Pour sortir de l’impasse du “ ras-le-bol ” fiscal, la gauche doit radicalement changer son discours. Il nous faut remettre au goût du jour la pédagogie républicaine de l’impôt telle que la pratiquaient les républicains radicaux de la fin du XIXe siècle. Dans cette période de consolidation de la République, on exposait aux jeunes citoyens l’utilité de l’impôt. Le manuel d’instruction civique de Paul Bert comprenait ainsi un chapitre entier sur l’impôt et l’on pouvait y lire: « Il est juste de payer des impôts, non seulement pour les choses dont chacun profite tout de suite, comme les chemins, mais pour d’autres dont il semble qu’on ne profite pas. Tout ce qui se fait de bon dans un pays profite à tout le monde ». Ou encore: « Si l’on supprimait à la fois les impôts et les avantages qu’ils donnent, tout le monde demanderait qu’ils fussent rétablis. Il n’y a que les sauvages qui ne paient pas d’impôts. » Il nous faut revenir, dans tous nos discours sur l’impôt, à l’esprit originel de la Déclaration des droits de l’homme et du citoyen: la “ contribution publique ” doit prévaloir sur “ l”imposition ”, comme la “ cotisation sociale ” sur la “ charge sociale ”. Ne présentons plus la contribution citoyenne comme un poids écrasant les Français mais bien comme l’élément indispensable de la civilisation républicaine et solidaire. 
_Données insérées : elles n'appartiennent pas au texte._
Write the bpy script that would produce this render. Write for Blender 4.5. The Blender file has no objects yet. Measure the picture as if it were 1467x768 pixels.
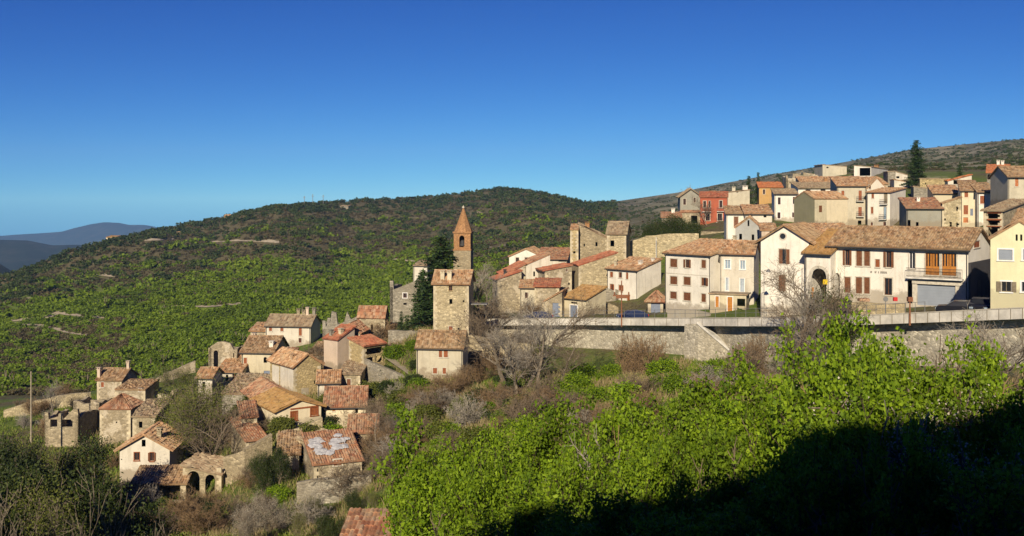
SKY_STR, HAZE, EXPO = .07, 5.5e-5, .34
import bpy, math, random
import numpy as np
from mathutils import Vector
F, CX, YH = 1440.0, 733.5, 285.0          # focal length, centre column and horizon row of the 1467x768 photograph
R = math.radians
scene = bpy.context.scene
COL = scene.collection
rng = np.random.default_rng(7)
random.seed(7)

def P(px, py, Y):
    return np.array([(px - CX) / F * Y, Y, (YH - py) / F * Y])

# ------------------------------------------------------------------ objects
def tag(o, label=None, cat=None, group=None, kind=None):
    if label: o['label'] = label
    if cat: o['category'] = cat
    if group: o['group'] = group
    if kind: o['kind'] = kind
    return o

def empty(name, loc, rz=0.0):
    o = bpy.data.objects.new(name, None)
    o.empty_display_size = 0.3
    o.location = loc
    o.rotation_euler = (0, 0, rz)
    COL.objects.link(o)
    return o

def mesh_np(name, V, Fc, mats, mi=None, rnd=None, smooth=False, attr='rnd'):
    """fast mesh: V (n,3), Fc (m,k) with k verts per face"""
    V = np.asarray(V, dtype=np.float32); Fc = np.asarray(Fc, dtype=np.int32)
    me = bpy.data.meshes.new(name)
    m, k = Fc.shape
    me.vertices.add(len(V)); me.vertices.foreach_set('co', V.ravel())
    me.loops.add(m * k); me.loops.foreach_set('vertex_index', Fc.ravel())
    me.polygons.add(m); me.polygons.foreach_set('loop_start', np.arange(0, m * k, k, dtype=np.int32))
    if mi is not None: me.polygons.foreach_set('material_index', np.asarray(mi, dtype=np.int32))
    if rnd is not None:
        a = me.attributes.new(attr, 'FLOAT', 'FACE'); a.data.foreach_set('value', np.asarray(rnd, dtype=np.float32))
    for mt in (mats if isinstance(mats, (list, tuple)) else [mats]): me.materials.append(mt)
    me.update(calc_edges=True)
    me.polygons.foreach_set('use_smooth', np.full(m, smooth, dtype=bool))
    return me

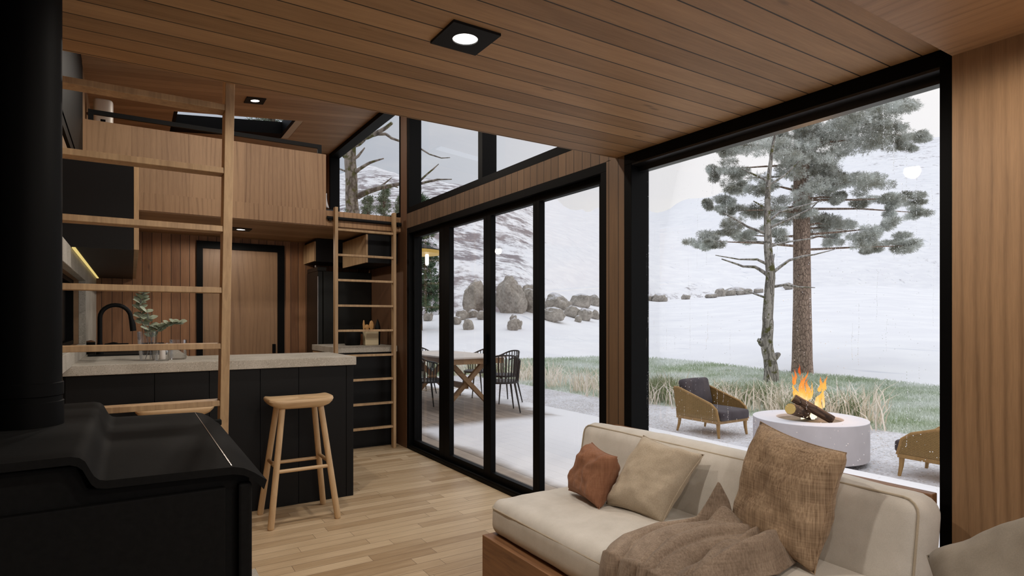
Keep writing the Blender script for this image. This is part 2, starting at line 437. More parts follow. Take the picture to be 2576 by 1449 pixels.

La gauche progressiste ne doit plus s’excuser lorsqu’elle s’exprime sur l’impôt. Mettre en avant la légitimité de l’impôt, c’est assumer la place essentielle de l’Etat et des services publics dans la société. Ce combat est au cœur de l’identité de la gauche française. Comme celle de l’impôt, l’image de l’Etat a été affaiblie par dix années d’exercice libéral du pouvoir par la droite. Le désengagement des pouvoirs publics, et ses avatars comme la RGPP, est devenue une religion qui malheureusement compte aujourd’hui des fidèles à gauche. Le débat sur le bon niveau de “ prélèvements obligatoires ” doit avoir lieu mais il ne peut constituer l’alpha et l’omega du discours socialiste. Pour renouer avec le civisme fiscal, nous devons sortir de ce discours ravageur que le Medef et la CGPME soufflent aux oreilles des responsables politiques et qui fait le lit d’un nouveau poujadisme fiscal.

La gauche revenue au pouvoir a la responsabilité de traduire ce nécessaire changement de discours en actes. Ayons le courage de remettre à plat l’impôt, pour le rendre plus lisible, moins jargonneux, et surtout plus juste. C’est seulement à cette condition que nous pourrons mettre fin à la défiance fiscale qui mine la cohésion de notre pays et s’oppose à une gestion de gauche de l’Etat.